ジャパンケアグループの発祥は、札幌市豊平区月寒にあります社会福祉法人立の特別養護老人ホームです。23年前の老人ホームというのは地域から孤立し、閉鎖的な状況の中に置かれていました。そこで私共は、地域の方々に社会福祉法人について理解してもらい、施設への理解を深めてほしいと考えました。
その目的の一環として、毎年一回、市民の方々へのアピールや理解を深めていただく方法の一つとして、シンポジウム、及び講演会を開催してまいりました。20年前に、札幌市のロイヤルホテルで認知症についてシンポジウムを開いたのが始まりでした。その後は時には東京で、時には札幌で続けておりました。当初、私共は社会福祉法人のみを運営していましたので、社会福祉法人の主催にてシンポジウムを開催しておりましたが、そのうちに学校法人ができ、株式会社ができましたので、しばらくしてジャパンケアグループが主催するようになり、そして六年前より私達のグループで財団法人を持つ事になりましたので、財団法人が主催する形にてシンポジウムを行っております。
今回は第20回目と、一つの区切りでもありますけれども、今年の企画は今までとは性質が異なるものとなりました。一つには、今回はジャパンケアグループの職員を対象にし、一部私共と同じ介護の仕事をしていらっしゃるアクティブケア社とケアスタッフ社の方をご招待しております。
実はこのシンポジウムの節目の年に、ジャパンケアグループとしましても大きな節目を迎えました。
それは明日竣工となり、10月に札幌市豊平区月寒に介護付有料老人ホーム『天』をオープンさせることです。この『天』は、私共ジャパンケアグループのソフトとハード両面における集大成としたいと考え、作り上げたものです。この『天』の開設を記念し、今回のシンポジウムをジャパンケアグループ職員限定で行うこととしました。
私共のグループの発祥は、特別養護老人ホームでした。この20数年の激動の中で、高齢者介護に関する様々なものが変わっていきましたが、今一度初心に戻り、特別養護老人ホームや社会福祉法人について、社員みんなで考える機会を設けたいと考えました。私どものこの意図に、これ以上ないという講師の方々をお招きすることができました。

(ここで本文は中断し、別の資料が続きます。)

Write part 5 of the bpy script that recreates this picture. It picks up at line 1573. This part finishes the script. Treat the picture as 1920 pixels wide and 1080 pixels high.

石原美智子先生は、私たちのシンポジウムに何度か講師としてご講演をいただいております。私共と石原先生の交流の始まりは、幸栄の里を設立する前でございました。老人ホームをつくる際に、どこへ勉強しに行くべきかと訪ねたところ、勧められたのが、石原先生が運営している岐阜県にある「サンビレッジ新生苑」でした。そこで私共は、介護の可能性と介護の必要性を学ばせていただき、深く感動を覚えました。以来、石原先生について勉強し続けているのです。そういったいきさつ以上に、石原先生の「サンビレッジ新生苑」は、日本の老人ホームのありかたを常にリードし続ける存在である事は疑いようがありません。
もうお一方、市川禮子先生です。本日は最初にご講演を頂きます。市川先生との交流は、幸栄の里を大規模改修した時が始まりです。その際にユニットケアにしたいと職員から声があがり、ユニットケアの勉強をできるところを探していたところ、市川理事長のきらく苑をご紹介いただきました。その時には、無理に無理を重ねて頂き、幸栄の里の施設長や介護の責任者と一緒に泊り込み、何度にもわけて見学と研修をさせて頂きました。ユニットケアのソフトとハードの合体におけるすばらしい介護展開を、きらく苑では実践されておられます。ユニットケアのみならず、グループホームも含めて、今の日本の高齢者介護の先端を走っているということもあり、きらく苑に憧憬の眼差しをむけている介護職員も多いのではないかと思います。
そして三人目は村田幸子様です。村田様のお声やお顔をTVやラジオでご存知の方も多いかと思います。元NHKの解説委員でいらっしゃいます。現在は福祉の分野におけるフリージャーナリストとして活躍されておられます。これまで培われた取材経験から、福祉について豊富な知識をお持ちです。私共ジャパンケアグループの取材も何度か行っていただいておりまして、そのたびに激励と示唆を与えていただいております。
本日この機会が、参加者全ての学びとなり、明日からの実践の糧となる事を願い、主催者としての挨拶とさせて頂きます。